If the spam filter failed to mark a spam message, you can mark it yourself, so that the message is processed as spam when you exit the group:

M s x
S x

Mark current article as spam, showing it with the ‘$’ mark (gnus-summary-mark-as-spam).

Similarly, you can unmark an article if it has been erroneously marked as spam. See Setting Marks.

Normally, a ham message found in a non-ham group is not processed as ham—the rationale is that it should be moved into a ham group for further processing (see below). However, you can force these articles to be processed as ham by setting spam-process-ham-in-spam-groups and spam-process-ham-in-nonham-groups.

The second thing that the Spam package does when you exit a group is to move ham articles out of spam groups, and spam articles out of ham groups. Ham in a spam group is moved to the group specified by the variable gnus-ham-process-destinations, or the group parameter ham-process-destination. Spam in a ham group is moved to the group specified by the variable gnus-spam-process-destinations, or the group parameter spam-process-destination. If these variables are not set, the articles are left in their current group.
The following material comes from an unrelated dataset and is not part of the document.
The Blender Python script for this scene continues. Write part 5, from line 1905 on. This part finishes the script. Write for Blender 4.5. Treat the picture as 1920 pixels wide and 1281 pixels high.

If an article cannot be moved (e.g., with a read-only backend such as NNTP), it is copied.

If an article is moved to another group, it is processed again when you visit the new group. Normally, this is not a problem, but if you want each article to be processed only once, load the gnus-registry.el package and set the variable spam-log-to-registry to t. See Spam Package Configuration Examples.

Normally, spam groups ignore gnus-spam-process-destinations. However, if you set spam-move-spam-nonspam-groups-only to nil, spam will also be moved out of spam groups, depending on the spam-process-destination parameter.

The final thing the Spam package does is to mark spam articles as expired, which is usually the right thing to do.

If all this seems confusing, don’t worry. Soon it will be as natural as typing Lisp one-liners on a neural interface… err, sorry, that’s 50 years in the future yet. Just trust us, it’s not so bad.